— Start of Raw data —
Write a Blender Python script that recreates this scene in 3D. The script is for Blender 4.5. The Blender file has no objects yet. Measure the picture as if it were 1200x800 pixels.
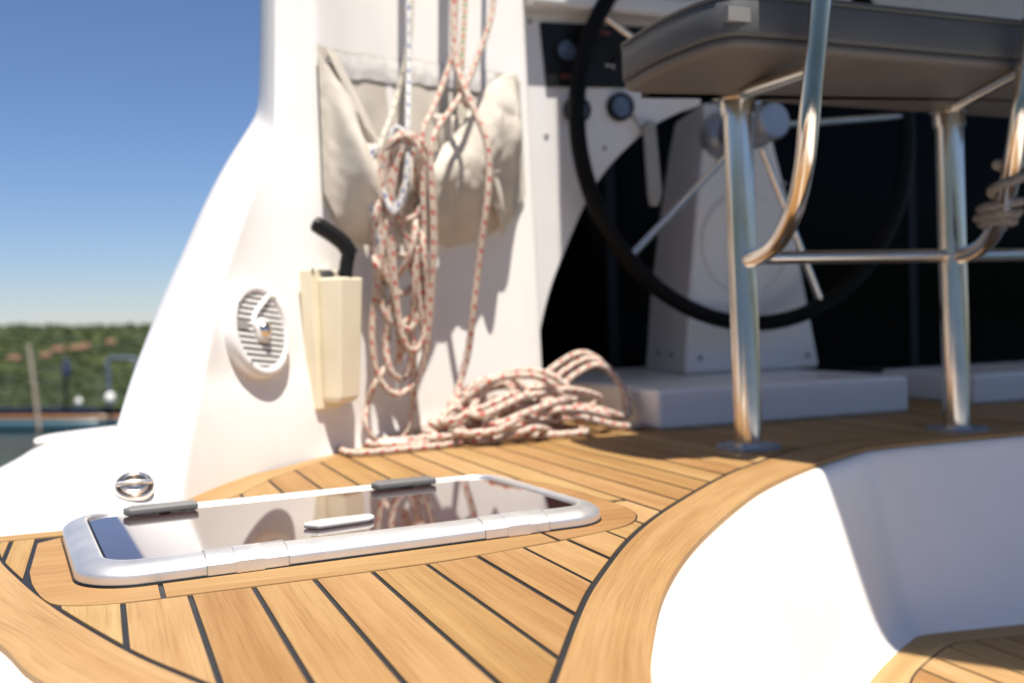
import bpy, bmesh, math, random
from mathutils import Vector, Matrix, noise

# ----------------------------------------------------------------- scene, camera, sky, sun
# Metres, in the boat's own frame: +X starboard, +Y forward (the way the planks run), +Z up,
# z = 0 is the top of the teak.
sc = bpy.context.scene
COL = sc.collection
sc.view_settings.view_transform = 'Standard'
sc.view_settings.look = 'None'
sc.view_settings.gamma = 1.0
sc.view_settings.exposure = 0.76
sc.cycles.max_bounces = 8
sc.cycles.sample_clamp_indirect = 6.0

cam_d = bpy.data.cameras.new("camera")
cam = bpy.data.objects.new("camera", cam_d)
COL.objects.link(cam)
cam_d.sensor_width = 36.0
cam_d.lens = 36.0
cam_d.clip_start = 0.02
cam_d.clip_end = 30000.0
CAM_ROT = Matrix(((0.92675, 0.03348, -0.37417),
                  (-0.37470, 0.01082, -0.92708),
                  (-0.02699, 0.99938, 0.02257)))
# columns: camera right, camera up, camera back
cam.matrix_world = Matrix.Translation((0, 0, 0.25)) @ CAM_ROT.to_4x4()
cam_d.dof.use_dof = True
cam_d.dof.focus_distance = 1.02
cam_d.dof.aperture_fstop = 3.6
cam_d.dof.aperture_blades = 7
sc.camera = cam

SUN_DIR = Vector((0.0, -0.348, 1.0)).normalized()          # towards the sun
world = bpy.data.worlds.new("World")
sc.world = world
world.use_nodes = True
wn = world.node_tree
bg = wn.nodes['Background']
sky = wn.nodes.new('ShaderNodeTexSky')
sky.sky_type = 'NISHITA'
sky.sun_disc = False
sky.sun_elevation = math.asin(SUN_DIR.z)
sky.sun_rotation = math.radians(180)
sky.altitude = 0
sky.air_density = 1.0
sky.dust_density = 0.0
sky.ozone_density = 2.2
geo = wn.nodes.new('ShaderNodeTexCoord'); sepz = wn.nodes.new('ShaderNodeSeparateXYZ'); wn.links.new(geo.outputs['Generated'], sepz.inputs[0])
elev = wn.nodes.new('ShaderNodeValToRGB')                  # colour balance by height above the horizon, same all round
elev.color_ramp.elements[0].position = 0.0; elev.color_ramp.elements[0].color = (0.68, 0.77, 1.04, 1)
elev.color_ramp.elements[1].position = 0.36; elev.color_ramp.elements[1].color = (0.70, 0.79, 0.96, 1)
wn.links.new(sepz.outputs[2], elev.inputs[0])
tint = wn.nodes.new('ShaderNodeMix'); tint.data_type = 'RGBA'; tint.blend_type = 'MULTIPLY'; tint.inputs[0].default_value = 1.0
wn.links.new(elev.outputs[0], tint.inputs[7])
wn.links.new(sky.outputs[0], tint.inputs[6])
wn.links.new(tint.outputs[2], bg.inputs[0])
bg.inputs[1].default_value = 0.062
sun_d = bpy.data.lights.new("sun", 'SUN')
sun_d.energy = 5.0
sun_d.angle = math.radians(0.53)
sun_d.color = (1.0, 0.94, 0.85)
sun = bpy.data.objects.new("sun", sun_d)
COL.objects.link(sun)
sun.rotation_euler = SUN_DIR.to_track_quat('Z', 'Y').to_euler()
sun.location = (0, -3, 9)

R_ = random.Random(7)

# ----------------------------------------------------------------- materials
def new_mat(name):
    m = bpy.data.materials.new(name)
    m.use_nodes = True
    nt = m.node_tree
    return m, nt, nt.nodes['Principled BSDF']

def N(nt, t, **kw):
    n = nt.nodes.new(t)
    for k, v in kw.items():
        setattr(n, k, v)
    return n

def L(nt, a, b):
    nt.links.new(a, b)

def ramp(nt, pts):
    n = nt.nodes.new('ShaderNodeValToRGB')
    e = n.color_ramp.elements
    while len(e) < len(pts):
        e.new(0.5)
    for el, (p, c) in zip(e, pts):
        el.position = p
        el.color = (c[0], c[1], c[2], 1)
    return n

def plain(name, col, rough=0.5, metal=0.0, coat=0.0, vary=0.06, scale=9.0, bump=0.0, bscale=120.0, spec=0.5):
    """a colour with soft mottling, slight roughness change and optional fine relief"""
    m, nt, p = new_mat(name)
    tc = N(nt, 'ShaderNodeTexCoord')
    nz = N(nt, 'ShaderNodeTexNoise'); nz.inputs['Scale'].default_value = scale; nz.inputs['Detail'].default_value = 5
    L(nt, tc.outputs['Object'], nz.inputs['Vector'])
    a = [max(0, c * (1 - vary)) for c in col]; b = [min(1, c * (1 + vary)) for c in col]
    r = ramp(nt, [(0.3, a), (0.7, b)])
    L(nt, nz.outputs['Fac'], r.inputs[0]); L(nt, r.outputs[0], p.inputs['Base Color'])
    mr = N(nt, 'ShaderNodeMapRange')
    mr.inputs[3].default_value = max(0.02, rough * 0.8); mr.inputs[4].default_value = min(1, rough * 1.2)
    L(nt, nz.outputs['Fac'], mr.inputs[0]); L(nt, mr.outputs[0], p.inputs['Roughness'])
    p.inputs['Metallic'].default_value = metal
    p.inputs['Specular IOR Level'].default_value = spec
    if coat:
        p.inputs['Coat Weight'].default_value = coat; p.inputs['Coat Roughness'].default_value = 0.03
    if bump:
        n2 = N(nt, 'ShaderNodeTexNoise'); n2.inputs['Scale'].default_value = bscale; n2.inputs['Detail'].default_value = 4
        L(nt, tc.outputs['Object'], n2.inputs['Vector'])
        bp = N(nt, 'ShaderNodeBump'); bp.inputs['Strength'].default_value = bump; bp.inputs['Distance'].default_value = 0.002
        L(nt, n2.outputs['Fac'], bp.inputs['Height']); L(nt, bp.outputs[0], p.inputs['Normal'])
    return m

def teak_mat(name='teak'):
    m, nt, p = new_mat(name)
    uv = N(nt, 'ShaderNodeUVMap')
    oi = N(nt, 'ShaderNodeObjectInfo')
    off = N(nt, 'ShaderNodeVectorMath', operation='SCALE'); off.inputs[0].default_value = (7.3, 3.1, 0); L(nt, oi.outputs['Random'], off.inputs['Scale'])
    add = N(nt, 'ShaderNodeVectorMath', operation='ADD'); L(nt, uv.outputs[0], add.inputs[0]); L(nt, off.outputs[0], add.inputs[1])
    def nz(sx, sy, detail, rough=0.55, dist=0.0):
        mp = N(nt, 'ShaderNodeMapping'); mp.inputs['Scale'].default_value = (sx, sy, 1)
        L(nt, add.outputs[0], mp.inputs[0])
        n = N(nt, 'ShaderNodeTexNoise'); n.inputs['Scale'].default_value = 1; n.inputs['Detail'].default_value = detail
        n.inputs['Roughness'].default_value = rough; n.inputs['Distortion'].default_value = dist
        L(nt, mp.outputs[0], n.inputs['Vector'])
        return n
    broad = nz(34, 1.5, 4, 0.55, 0.5)       # broad figure along the grain
    mid = nz(210, 4.5, 5, 0.6, 0.25)           # growth lines
    pores = nz(430, 7.5, 4, 0.62)             # short dark pores
    blot = nz(11, 3.5, 4, 0.6)                 # weathering
    r = ramp(nt, [(0.25, (0.268, 0.142, 0.046)), (0.48, (0.342, 0.202, 0.076)), (0.75, (0.410, 0.270, 0.120))])
    mx = N(nt, 'ShaderNodeMath', operation='MULTIPLY_ADD'); mx.inputs[1].default_value = 0.34; L(nt, mid.outputs['Fac'], mx.inputs[0])
    sc1 = N(nt, 'ShaderNodeMath', operation='MULTIPLY'); sc1.inputs[1].default_value = 0.71; L(nt, broad.outputs['Fac'], sc1.inputs[0])
    L(nt, sc1.outputs[0], mx.inputs[2])
    tone = N(nt, 'ShaderNodeMath', operation='MULTIPLY_ADD'); tone.inputs[1].default_value = 0.34; tone.inputs[2].default_value = -0.19
    L(nt, oi.outputs['Random'], tone.inputs[0])
    tot = N(nt, 'ShaderNodeMath', operation='ADD'); L(nt, mx.outputs[0], tot.inputs[0]); L(nt, tone.outputs[0], tot.inputs[1])
    L(nt, tot.outputs[0], r.inputs[0])
    pr = ramp(nt, [(0.34, (0.62, 0.53, 0.44)), (0.50, (1, 1, 1)), (0.70, (1.07, 1.06, 1.04))]); L(nt, pores.outputs['Fac'], pr.inputs[0])
    m1 = N(nt, 'ShaderNodeMix', data_type='RGBA', blend_type='MULTIPLY'); m1.inputs[0].default_value = 0.46
    L(nt, r.outputs[0], m1.inputs[6]); L(nt, pr.outputs[0], m1.inputs[7])
    br = ramp(nt, [(0.35, (0.84, 0.76, 0.66)), (0.62, (1.05, 1.05, 1.06))]); L(nt, blot.outputs['Fac'], br.inputs[0])
    m2 = N(nt, 'ShaderNodeMix', data_type='RGBA', blend_type='MULTIPLY'); m2.inputs[0].default_value = 0.55
    L(nt, m1.outputs[2], m2.inputs[6]); L(nt, br.outputs[0], m2.inputs[7])
    # salt specks
    vo = N(nt, 'ShaderNodeTexVoronoi'); vo.inputs['Scale'].default_value = 70; L(nt, add.outputs[0], vo.inputs['Vector'])
    vr = ramp(nt, [(0.0, (1, 1, 1)), (0.05, (0, 0, 0))]); L(nt, vo.outputs['Distance'], vr.inputs[0])
    sel = ramp(nt, [(0.80, (0, 0, 0)), (0.84, (1, 1, 1))]); L(nt, vo.outputs['Color'], sel.inputs[0])
    ml = N(nt, 'ShaderNodeMath', operation='MULTIPLY'); L(nt, vr.outputs[0], ml.inputs[0]); L(nt, sel.outputs[0], ml.inputs[1])
    m3 = N(nt, 'ShaderNodeMix', data_type='RGBA'); L(nt, ml.outputs[0], m3.inputs[0]); L(nt, m2.outputs[2], m3.inputs[6]); m3.inputs[7].default_value = (0.75, 0.70, 0.62, 1)
    hs_ = N(nt, 'ShaderNodeHueSaturation'); wnz = N(nt, 'ShaderNodeTexWhiteNoise', noise_dimensions='1D'); L(nt, oi.outputs['Random'], wnz.inputs['W'])
    hr = N(nt, 'ShaderNodeMapRange'); hr.inputs[3].default_value = .494; hr.inputs[4].default_value = .503; L(nt, wnz.outputs['Value'], hr.inputs[0]); L(nt, hr.outputs[0], hs_.inputs['Hue'])
    L(nt, m3.outputs[2], hs_.inputs['Color']); L(nt, hs_.outputs[0], p.inputs['Base Color'])
    rr = N(nt, 'ShaderNodeMapRange'); rr.inputs[3].default_value = 0.48; rr.inputs[4].default_value = 0.72
    L(nt, mid.outputs['Fac'], rr.inputs[0]); L(nt, rr.outputs[0], p.inputs['Roughness'])
    bp = N(nt, 'ShaderNodeBump'); bp.inputs['Strength'].default_value = 0.35; bp.inputs['Distance'].default_value = 0.0012
    hs = N(nt, 'ShaderNodeMath', operation='ADD'); L(nt, mid.outputs['Fac'], hs.inputs[0]); L(nt, pores.outputs['Fac'], hs.inputs[1])
    L(nt, hs.outputs[0], bp.inputs['Height']); L(nt, bp.outputs[0], p.inputs['Normal'])
    p.inputs['Specular IOR Level'].default_value = 0.35
    return m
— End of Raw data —
▸ **Stated task**
Everything from the first line to the line with "sc.camera = cam" must be repeated exactly, and nothing else. Leave the pictures out.

▸ **Exercise output**
Write a Blender Python script that recreates this scene in 3D. The script is for Blender 4.5. The Blender file has no objects yet. Measure the picture as if it were 1200x800 pixels.
import bpy, bmesh, math, random
from mathutils import Vector, Matrix, noise

# ----------------------------------------------------------------- scene, camera, sky, sun
# Metres, in the boat's own frame: +X starboard, +Y forward (the way the planks run), +Z up,
# z = 0 is the top of the teak.
sc = bpy.context.scene
COL = sc.collection
sc.view_settings.view_transform = 'Standard'
sc.view_settings.look = 'None'
sc.view_settings.gamma = 1.0
sc.view_settings.exposure = 0.76
sc.cycles.max_bounces = 8
sc.cycles.sample_clamp_indirect = 6.0

cam_d = bpy.data.cameras.new("camera")
cam = bpy.data.objects.new("camera", cam_d)
COL.objects.link(cam)
cam_d.sensor_width = 36.0
cam_d.lens = 36.0
cam_d.clip_start = 0.02
cam_d.clip_end = 30000.0
CAM_ROT = Matrix(((0.92675, 0.03348, -0.37417),
                  (-0.37470, 0.01082, -0.92708),
                  (-0.02699, 0.99938, 0.02257)))
# columns: camera right, camera up, camera back
cam.matrix_world = Matrix.Translation((0, 0, 0.25)) @ CAM_ROT.to_4x4()
cam_d.dof.use_dof = True
cam_d.dof.focus_distance = 1.02
cam_d.dof.aperture_fstop = 3.6
cam_d.dof.aperture_blades = 7
sc.camera = cam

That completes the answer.